-- DATA PROVIDED --
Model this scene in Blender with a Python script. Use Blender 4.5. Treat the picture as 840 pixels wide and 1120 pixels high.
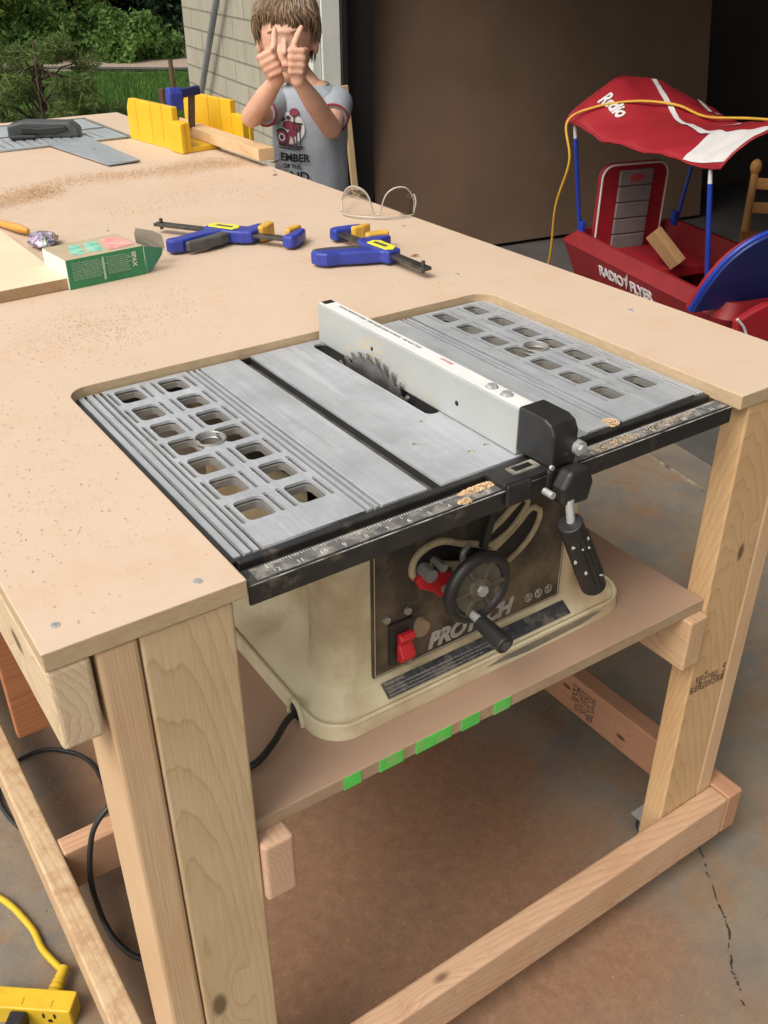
import bpy, bmesh, math, random
from mathutils import Vector, Matrix, noise
R = math.radians
random.seed(7)
scene = bpy.context.scene
for o in list(bpy.data.objects): bpy.data.objects.remove(o)
COL = scene.collection

# ------------------------------------------------------------------ camera, sky, sun, exposure
FL = -0.925                                     # the floor; z = 0 is the top of the workbench
cam_d = bpy.data.cameras.new('camera'); cam = bpy.data.objects.new('camera', cam_d); COL.objects.link(cam)
cam_d.sensor_fit = 'VERTICAL'; cam_d.sensor_height = 24.0
cam_d.lens = 24.0 * 1034.04 / 1120.0
cam_d.clip_start = 0.02; cam_d.clip_end = 500
cam.location = (-0.1021, -0.6360, 0.4868)
yaw, pit, rol = 0.5975, 0.5463, -0.0042
F = Vector((math.sin(yaw)*math.cos(pit), math.cos(yaw)*math.cos(pit), -math.sin(pit)))
Rv = Vector((math.cos(yaw), -math.sin(yaw), 0)); U = Rv.cross(F)
R2 = Rv*math.cos(rol)+U*math.sin(rol); U2 = -Rv*math.sin(rol)+U*math.cos(rol)
cam.rotation_euler = Matrix((R2, U2, -F)).transposed().to_euler()
scene.camera = cam

SUN_EL, SUN_AZ = 52, -104                        # azimuth from +Y towards +X
w = bpy.data.worlds.new('World'); scene.world = w; w.use_nodes = True
nt = w.node_tree; bg = nt.nodes['Background']
sky = nt.nodes.new('ShaderNodeTexSky'); sky.sky_type = 'NISHITA'; sky.sun_disc = False
sky.sun_elevation = R(SUN_EL); sky.sun_rotation = R(SUN_AZ); sky.dust_density = 4.0; sky.air_density = 1.0
hs = nt.nodes.new('ShaderNodeHueSaturation'); hs.inputs['Saturation'].default_value = 0.3
nt.links.new(sky.outputs[0], hs.inputs['Color'])
wm = nt.nodes.new('ShaderNodeMix'); wm.data_type = 'RGBA'; wm.blend_type = 'MULTIPLY'; wm.inputs[0].default_value = 1; wm.inputs[7].default_value = (1.0, .965, .90, 1)
nt.links.new(hs.outputs[0], wm.inputs[6]); nt.links.new(wm.outputs[2], bg.inputs['Color'])
bg.inputs['Strength'].default_value = 0.15
sd = bpy.data.lights.new('sun', 'SUN'); sun = bpy.data.objects.new('sun', sd); COL.objects.link(sun)
sd.energy = 0.9; sd.angle = R(30); sd.color = (1.0, 0.94, 0.86)
sdir = Vector((math.sin(R(SUN_AZ))*math.cos(R(SUN_EL)), math.cos(R(SUN_AZ))*math.cos(R(SUN_EL)), math.sin(R(SUN_EL))))
sun.rotation_euler = sdir.to_track_quat('Z', 'Y').to_euler()
vs = scene.view_settings
vs.view_transform = 'Standard'; vs.look = 'None'; vs.gamma = 1.0; vs.use_curve_mapping = False
vs.exposure = 0.74

# ------------------------------------------------------------------ materials
def new_mat(name):
    m = bpy.data.materials.new(name); m.use_nodes = True
    return m, m.node_tree, m.node_tree.nodes['Principled BSDF']
def N(t, typ, **kw):
    n = t.nodes.new(typ)
    for k, v in kw.items(): setattr(n, k, v)
    return n
def ramp(t, fac, stops):
    r = N(t, 'ShaderNodeValToRGB'); cr = r.color_ramp
    while len(cr.elements) < len(stops): cr.elements.new(0.5)
    for e, (p, c) in zip(cr.elements, stops):
        e.position = p; e.color = (c[0], c[1], c[2], 1) if not isinstance(c, (int, float)) else (c, c, c, 1)
    t.links.new(fac, r.inputs[0]); return r.outputs[0]
def mixc(t, fac, a, b, mode='MIX'):
    m = N(t, 'ShaderNodeMix', data_type='RGBA', blend_type=mode)
    for inp, v in ((m.inputs[0], fac), (m.inputs[6], a), (m.inputs[7], b)):
        if hasattr(v, 'links') or hasattr(v, 'node'): t.links.new(v, inp)
        elif isinstance(v, (int, float)): inp.default_value = v
        else: inp.default_value = (v[0], v[1], v[2], 1)
    return m.outputs[2]
def noise_(t, vec, scale, detail=4, rough=.55, dist=0.0):
    n = N(t, 'ShaderNodeTexNoise'); n.inputs['Scale'].default_value = scale; n.inputs['Detail'].default_value = detail
    n.inputs['Roughness'].default_value = rough; n.inputs['Distortion'].default_value = dist
    t.links.new(vec, n.inputs['Vector']); return n.outputs[0]
def obj_vec(t, scale=(1,1,1), loc=(0,0,0), rot=(0,0,0)):
    tc = N(t, 'ShaderNodeTexCoord'); mp = N(t, 'ShaderNodeMapping')
    mp.inputs['Scale'].default_value = scale; mp.inputs['Location'].default_value = loc; mp.inputs['Rotation'].default_value = rot
    t.links.new(tc.outputs['Object'], mp.inputs[0]); return mp.outputs[0]
def bump(t, b, h, strength=.3, dist=.002):
    n = N(t, 'ShaderNodeBump'); n.inputs['Strength'].default_value = strength; n.inputs['Distance'].default_value = dist
    t.links.new(h, n.inputs['Height']); t.links.new(n.outputs[0], b.inputs['Normal'])
_M = {}
def mat(name, c1, c2=None, scale=20, rough=.5, metal=0, bmp=0, bscale=None, lo=.35, hi=.65, dust=None, dust_amt=.5, dust_scale=14, spec=None, stretch=(1,1,1), coat=0):
    if name in _M: return _M[name]
    m, t, b = new_mat(name); _M[name] = m
    v = obj_vec(t, stretch)
    b.inputs['Roughness'].default_value = rough; b.inputs['Metallic'].default_value = metal
    if spec is not None: b.inputs['Specular IOR Level'].default_value = spec
    if coat: b.inputs['Coat Weight'].default_value = coat
    if c2 is None: c2 = tuple(x*.82 for x in c1)
    col = ramp(t, noise_(t, v, scale), [(lo, c1), (hi, c2)])
    if dust:
        f = ramp(t, noise_(t, v, dust_scale, 6, .65), [(1-dust_amt-.12, 0), (1-dust_amt+.12, 1)])
        col = mixc(t, f, col, dust)
    t.links.new(col, b.inputs['Base Color'])
    if bmp: bump(t, b, noise_(t, v, bscale or scale*6, 3), bmp)
    return m

def wood(name, light, dark, axis='Y', off=(.07, .03, .1), freq=22, tilt=.03, knots=(), dirt=None, dirt_amt=.4, rough=.62, along=.10, sep=.5):
    """Growth rings cut by the board: ellipsoids round a pith outside the board, long along the grain."""
    if name in _M: return _M[name]
    m, t, b = new_mat(name); _M[name] = m
    tc = N(t, 'ShaderNodeTexCoord'); vec = tc.outputs['Object']
    kf = None
    for (kx, ky, kz, kr) in knots:
        sub = N(t, 'ShaderNodeVectorMath', operation='SUBTRACT'); t.links.new(vec, sub.inputs[0]); sub.inputs[1].default_value = (kx, ky, kz)
        sq = N(t, 'ShaderNodeVectorMath', operation='MULTIPLY'); t.links.new(sub.outputs[0], sq.inputs[0])
        s = {'X': (.45, 1, 1), 'Y': (1, .45, 1), 'Z': (1, 1, .45)}[axis]; sq.inputs[1].default_value = s
        ln = N(t, 'ShaderNodeVectorMath', operation='LENGTH'); t.links.new(sq.outputs[0], ln.inputs[0])
        mr = N(t, 'ShaderNodeMapRange', interpolation_type='SMOOTHSTEP'); t.links.new(ln.outputs['Value'], mr.inputs[0])
        mr.inputs[1].default_value = kr*.35; mr.inputs[2].default_value = kr*4.5; mr.inputs[3].default_value = 1.6; mr.inputs[4].default_value = 0
        sc = N(t, 'ShaderNodeVectorMath', operation='SCALE'); t.links.new(sub.outputs[0], sc.inputs[0]); t.links.new(mr.outputs[0], sc.inputs['Scale'])
        ad = N(t, 'ShaderNodeVectorMath', operation='ADD'); t.links.new(vec, ad.inputs[0]); t.links.new(sc.outputs[0], ad.inputs[1]); vec = ad.outputs[0]
        k2 = N(t, 'ShaderNodeMapRange', interpolation_type='SMOOTHSTEP'); t.links.new(ln.outputs['Value'], k2.inputs[0])
        k2.inputs[1].default_value = kr*.5; k2.inputs[2].default_value = kr*1.15; k2.inputs[3].default_value = 1; k2.inputs[4].default_value = 0
        if kf is None: kf = k2.outputs[0]
        else:
            mx = N(t, 'ShaderNodeMath', operation='MAXIMUM'); t.links.new(kf, mx.inputs[0]); t.links.new(k2.outputs[0], mx.inputs[1]); kf = mx.outputs[0]
    mp = N(t, 'ShaderNodeMapping'); t.links.new(vec, mp.inputs[0])
    mp.inputs['Location'].default_value = off
    mp.inputs['Scale'].default_value = {'X': (along, 1, 1), 'Y': (1, along, 1), 'Z': (1, 1, along)}[axis]
    mp.inputs['Rotation'].default_value = (tilt, tilt*.7, tilt*.5)
    n1 = N(t, 'ShaderNodeTexNoise'); n1.inputs['Scale'].default_value = 12; n1.inputs['Detail'].default_value = 2
    t.links.new(mp.outputs[0], n1.inputs['Vector'])
    s1 = N(t, 'ShaderNodeVectorMath', operation='SCALE'); s1.inputs['Scale'].default_value = .022
    t.links.new(n1.outputs['Color'], s1.inputs[0])
    a1 = N(t, 'ShaderNodeVectorMath', operation='ADD'); t.links.new(mp.outputs[0], a1.inputs[0]); t.links.new(s1.outputs[0], a1.inputs[1])
    wv = N(t, 'ShaderNodeTexWave', wave_type='RINGS', rings_direction='SPHERICAL', wave_profile='SAW')
    wv.inputs['Scale'].default_value = freq*2.6; wv.inputs['Distortion'].default_value = 1.8; wv.inputs['Detail'].default_value = 2; wv.inputs['Detail Scale'].default_value = 1.2
    t.links.new(a1.outputs[0], wv.inputs['Vector'])
    mid = tuple(light[i]*.6+dark[i]*.4 for i in range(3))
    col = ramp(t, wv.outputs['Fac'], [(0, light), (.45, tuple(light[i]*.9+dark[i]*.1 for i in range(3))), (.86, mid), (.95, dark), (1, light)])
    # fine pores along the grain
    st = {'X': (14, 420, 420), 'Y': (420, 14, 420), 'Z': (420, 420, 14)}[axis]
    v2 = obj_vec(t, st)
    pores = noise_(t, v2, 1.0, 3)
    col = mixc(t, .22, col, ramp(t, pores, [(.3, tuple(x*.6 for x in light)), (.65, tuple(min(1, x*1.15) for x in light))]))
    v3 = obj_vec(t)
    blot = noise_(t, v3, 7, 3)
    col = mixc(t, ramp(t, blot, [(.42, 0), (.72, .5)]), col, mixc(t, 1.0, col, (.86, .76, .66), 'MULTIPLY'))
    if dirt:
        f = ramp(t, noise_(t, v3, 30, 8, .72), [(1-dirt_amt-.08, 0), (1-dirt_amt+.14, .85)])
        col = mixc(t, f, col, dirt)
    if kf is not None: col = mixc(t, kf, col, tuple(d*.38 for d in dark))
    t.links.new(col, b.inputs['Base Color']); b.inputs['Roughness'].default_value = rough
    b.inputs['Specular IOR Level'].default_value = .25
    bump(t, b, pores, .25, .0012)
    return m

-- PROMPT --
Starting with the first line of the data above and ending with the line containing "scene.camera = cam", please restate every line exactly, leaving images out.

-- WORKED ANSWER --
Model this scene in Blender with a Python script. Use Blender 4.5. Treat the picture as 840 pixels wide and 1120 pixels high.
import bpy, bmesh, math, random
from mathutils import Vector, Matrix, noise
R = math.radians
random.seed(7)
scene = bpy.context.scene
for o in list(bpy.data.objects): bpy.data.objects.remove(o)
COL = scene.collection

# ------------------------------------------------------------------ camera, sky, sun, exposure
FL = -0.925                                     # the floor; z = 0 is the top of the workbench
cam_d = bpy.data.cameras.new('camera'); cam = bpy.data.objects.new('camera', cam_d); COL.objects.link(cam)
cam_d.sensor_fit = 'VERTICAL'; cam_d.sensor_height = 24.0
cam_d.lens = 24.0 * 1034.04 / 1120.0
cam_d.clip_start = 0.02; cam_d.clip_end = 500
cam.location = (-0.1021, -0.6360, 0.4868)
yaw, pit, rol = 0.5975, 0.5463, -0.0042
F = Vector((math.sin(yaw)*math.cos(pit), math.cos(yaw)*math.cos(pit), -math.sin(pit)))
Rv = Vector((math.cos(yaw), -math.sin(yaw), 0)); U = Rv.cross(F)
R2 = Rv*math.cos(rol)+U*math.sin(rol); U2 = -Rv*math.sin(rol)+U*math.cos(rol)
cam.rotation_euler = Matrix((R2, U2, -F)).transposed().to_euler()
scene.camera = cam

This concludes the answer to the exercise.